### What to produce
What is needed is an exact copy of the lines from the line containing "Write part 3" to the line containing "row(R, 7, 1, 'creamred', 10.37, 8);", both lines included, and nothing else.

### Material supplied
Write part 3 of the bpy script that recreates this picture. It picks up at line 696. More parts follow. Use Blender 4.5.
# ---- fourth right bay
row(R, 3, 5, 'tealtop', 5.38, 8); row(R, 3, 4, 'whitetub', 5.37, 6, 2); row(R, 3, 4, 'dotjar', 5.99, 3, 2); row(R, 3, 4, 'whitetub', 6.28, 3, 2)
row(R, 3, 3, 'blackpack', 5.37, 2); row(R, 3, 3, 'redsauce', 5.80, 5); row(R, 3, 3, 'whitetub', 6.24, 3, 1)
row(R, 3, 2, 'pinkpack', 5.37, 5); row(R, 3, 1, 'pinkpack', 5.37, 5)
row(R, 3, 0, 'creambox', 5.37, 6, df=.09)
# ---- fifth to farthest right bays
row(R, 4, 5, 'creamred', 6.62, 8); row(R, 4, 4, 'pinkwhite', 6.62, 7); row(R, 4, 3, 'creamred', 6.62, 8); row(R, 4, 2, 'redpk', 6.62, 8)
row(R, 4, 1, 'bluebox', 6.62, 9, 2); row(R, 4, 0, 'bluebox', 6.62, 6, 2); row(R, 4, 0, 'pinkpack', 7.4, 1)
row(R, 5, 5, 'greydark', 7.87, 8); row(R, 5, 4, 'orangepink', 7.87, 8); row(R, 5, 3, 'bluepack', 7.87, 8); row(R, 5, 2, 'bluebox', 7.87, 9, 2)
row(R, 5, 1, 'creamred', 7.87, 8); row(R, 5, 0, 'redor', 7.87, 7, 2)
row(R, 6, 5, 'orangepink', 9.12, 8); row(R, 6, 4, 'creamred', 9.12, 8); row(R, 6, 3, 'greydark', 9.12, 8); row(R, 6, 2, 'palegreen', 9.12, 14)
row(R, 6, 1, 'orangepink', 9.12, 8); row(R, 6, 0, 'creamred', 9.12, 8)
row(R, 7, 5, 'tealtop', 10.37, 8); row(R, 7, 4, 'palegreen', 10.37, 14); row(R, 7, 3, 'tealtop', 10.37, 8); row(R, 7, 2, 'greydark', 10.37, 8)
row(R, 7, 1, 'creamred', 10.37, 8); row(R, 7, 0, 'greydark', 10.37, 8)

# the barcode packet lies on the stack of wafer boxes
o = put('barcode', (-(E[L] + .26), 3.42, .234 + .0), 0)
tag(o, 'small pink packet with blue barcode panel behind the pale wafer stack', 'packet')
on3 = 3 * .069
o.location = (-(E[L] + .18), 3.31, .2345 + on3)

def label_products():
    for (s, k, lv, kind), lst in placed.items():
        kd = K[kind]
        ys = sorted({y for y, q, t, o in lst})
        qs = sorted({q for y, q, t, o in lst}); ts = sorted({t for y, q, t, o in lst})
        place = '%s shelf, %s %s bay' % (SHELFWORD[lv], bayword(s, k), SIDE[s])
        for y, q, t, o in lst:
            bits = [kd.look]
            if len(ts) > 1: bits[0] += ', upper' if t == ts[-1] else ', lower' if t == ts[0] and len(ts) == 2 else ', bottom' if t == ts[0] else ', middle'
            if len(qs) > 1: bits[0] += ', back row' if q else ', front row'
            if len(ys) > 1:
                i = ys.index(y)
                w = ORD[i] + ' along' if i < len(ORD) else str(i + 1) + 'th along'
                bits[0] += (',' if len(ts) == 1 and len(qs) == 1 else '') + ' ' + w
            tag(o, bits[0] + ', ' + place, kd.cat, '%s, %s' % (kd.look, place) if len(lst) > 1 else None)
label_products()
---
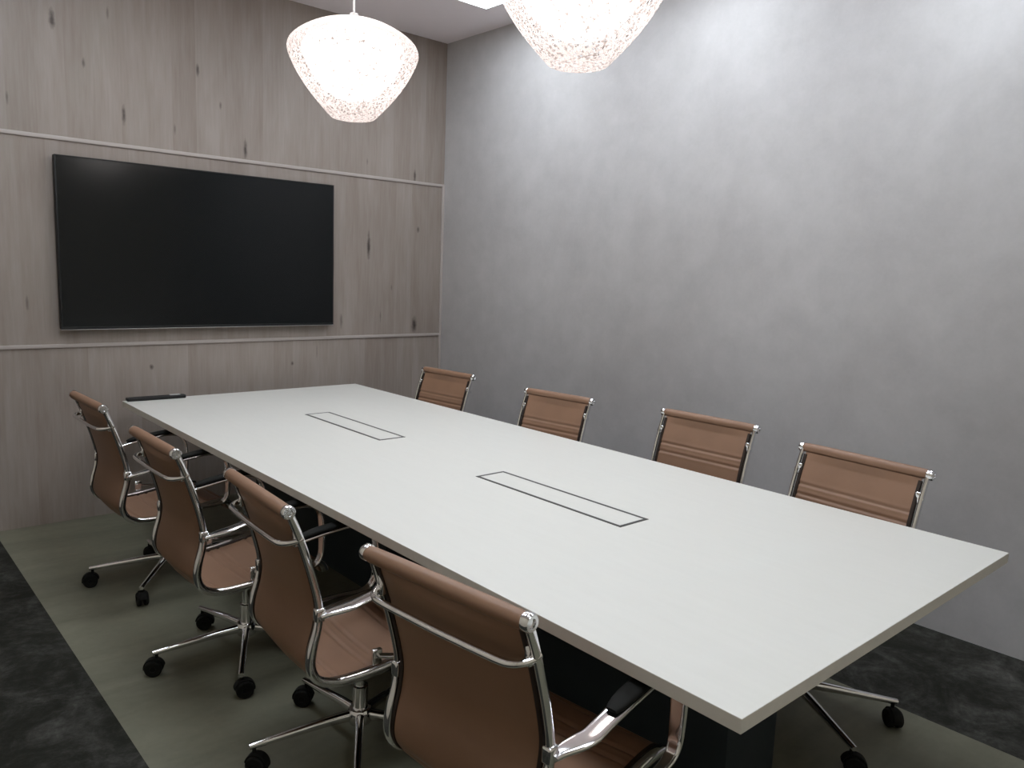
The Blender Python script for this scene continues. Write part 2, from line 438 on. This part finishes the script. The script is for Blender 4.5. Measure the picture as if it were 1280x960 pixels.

### Solution to this problem
Write part 3 of the bpy script that recreates this picture. It picks up at line 696. More parts follow. Use Blender 4.5.
# ---- fourth right bay
row(R, 3, 5, 'tealtop', 5.38, 8); row(R, 3, 4, 'whitetub', 5.37, 6, 2); row(R, 3, 4, 'dotjar', 5.99, 3, 2); row(R, 3, 4, 'whitetub', 6.28, 3, 2)
row(R, 3, 3, 'blackpack', 5.37, 2); row(R, 3, 3, 'redsauce', 5.80, 5); row(R, 3, 3, 'whitetub', 6.24, 3, 1)
row(R, 3, 2, 'pinkpack', 5.37, 5); row(R, 3, 1, 'pinkpack', 5.37, 5)
row(R, 3, 0, 'creambox', 5.37, 6, df=.09)
# ---- fifth to farthest right bays
row(R, 4, 5, 'creamred', 6.62, 8); row(R, 4, 4, 'pinkwhite', 6.62, 7); row(R, 4, 3, 'creamred', 6.62, 8); row(R, 4, 2, 'redpk', 6.62, 8)
row(R, 4, 1, 'bluebox', 6.62, 9, 2); row(R, 4, 0, 'bluebox', 6.62, 6, 2); row(R, 4, 0, 'pinkpack', 7.4, 1)
row(R, 5, 5, 'greydark', 7.87, 8); row(R, 5, 4, 'orangepink', 7.87, 8); row(R, 5, 3, 'bluepack', 7.87, 8); row(R, 5, 2, 'bluebox', 7.87, 9, 2)
row(R, 5, 1, 'creamred', 7.87, 8); row(R, 5, 0, 'redor', 7.87, 7, 2)
row(R, 6, 5, 'orangepink', 9.12, 8); row(R, 6, 4, 'creamred', 9.12, 8); row(R, 6, 3, 'greydark', 9.12, 8); row(R, 6, 2, 'palegreen', 9.12, 14)
row(R, 6, 1, 'orangepink', 9.12, 8); row(R, 6, 0, 'creamred', 9.12, 8)
row(R, 7, 5, 'tealtop', 10.37, 8); row(R, 7, 4, 'palegreen', 10.37, 14); row(R, 7, 3, 'tealtop', 10.37, 8); row(R, 7, 2, 'greydark', 10.37, 8)
row(R, 7, 1, 'creamred', 10.37, 8); row(R, 7, 0, 'greydark', 10.37, 8)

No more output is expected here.